YOUR TASK: Return verbatim everything from the first line through the line that contains "return np.array([0, 0, H]) + d * t", and stop there.
----------------
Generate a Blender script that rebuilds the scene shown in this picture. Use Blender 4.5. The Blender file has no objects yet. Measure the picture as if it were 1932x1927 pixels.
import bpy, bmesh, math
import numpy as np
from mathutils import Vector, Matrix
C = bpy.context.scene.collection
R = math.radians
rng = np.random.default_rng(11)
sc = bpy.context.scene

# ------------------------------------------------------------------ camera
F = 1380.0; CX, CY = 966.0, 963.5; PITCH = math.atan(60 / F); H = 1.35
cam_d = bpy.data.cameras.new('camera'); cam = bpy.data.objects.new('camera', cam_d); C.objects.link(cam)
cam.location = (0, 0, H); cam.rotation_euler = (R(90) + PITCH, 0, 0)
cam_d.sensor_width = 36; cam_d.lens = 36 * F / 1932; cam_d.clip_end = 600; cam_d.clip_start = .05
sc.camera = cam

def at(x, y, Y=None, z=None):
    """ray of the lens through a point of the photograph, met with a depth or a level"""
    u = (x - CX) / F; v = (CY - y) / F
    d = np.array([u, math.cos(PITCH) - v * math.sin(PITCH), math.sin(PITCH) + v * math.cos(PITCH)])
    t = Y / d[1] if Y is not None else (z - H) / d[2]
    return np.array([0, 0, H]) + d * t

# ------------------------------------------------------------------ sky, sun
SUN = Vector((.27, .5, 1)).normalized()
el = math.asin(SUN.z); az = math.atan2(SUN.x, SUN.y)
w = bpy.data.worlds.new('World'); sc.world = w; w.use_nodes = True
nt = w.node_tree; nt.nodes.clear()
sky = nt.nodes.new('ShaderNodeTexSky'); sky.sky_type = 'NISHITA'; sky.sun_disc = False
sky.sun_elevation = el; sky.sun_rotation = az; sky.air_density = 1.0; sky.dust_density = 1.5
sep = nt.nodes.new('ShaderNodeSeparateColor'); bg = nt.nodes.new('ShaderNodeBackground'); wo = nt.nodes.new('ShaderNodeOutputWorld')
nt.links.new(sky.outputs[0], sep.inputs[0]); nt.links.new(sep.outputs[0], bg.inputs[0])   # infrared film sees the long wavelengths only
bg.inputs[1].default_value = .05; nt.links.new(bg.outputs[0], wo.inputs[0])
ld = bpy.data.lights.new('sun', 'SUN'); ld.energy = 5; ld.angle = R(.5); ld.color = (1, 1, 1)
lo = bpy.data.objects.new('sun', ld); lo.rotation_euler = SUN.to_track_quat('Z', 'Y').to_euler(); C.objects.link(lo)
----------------
SOLUTION TO THE PROBLEM:
Generate a Blender script that rebuilds the scene shown in this picture. Use Blender 4.5. The Blender file has no objects yet. Measure the picture as if it were 1932x1927 pixels.
import bpy, bmesh, math
import numpy as np
from mathutils import Vector, Matrix
C = bpy.context.scene.collection
R = math.radians
rng = np.random.default_rng(11)
sc = bpy.context.scene

# ------------------------------------------------------------------ camera
F = 1380.0; CX, CY = 966.0, 963.5; PITCH = math.atan(60 / F); H = 1.35
cam_d = bpy.data.cameras.new('camera'); cam = bpy.data.objects.new('camera', cam_d); C.objects.link(cam)
cam.location = (0, 0, H); cam.rotation_euler = (R(90) + PITCH, 0, 0)
cam_d.sensor_width = 36; cam_d.lens = 36 * F / 1932; cam_d.clip_end = 600; cam_d.clip_start = .05
sc.camera = cam

def at(x, y, Y=None, z=None):
    """ray of the lens through a point of the photograph, met with a depth or a level"""
    u = (x - CX) / F; v = (CY - y) / F
    d = np.array([u, math.cos(PITCH) - v * math.sin(PITCH), math.sin(PITCH) + v * math.cos(PITCH)])
    t = Y / d[1] if Y is not None else (z - H) / d[2]
    return np.array([0, 0, H]) + d * t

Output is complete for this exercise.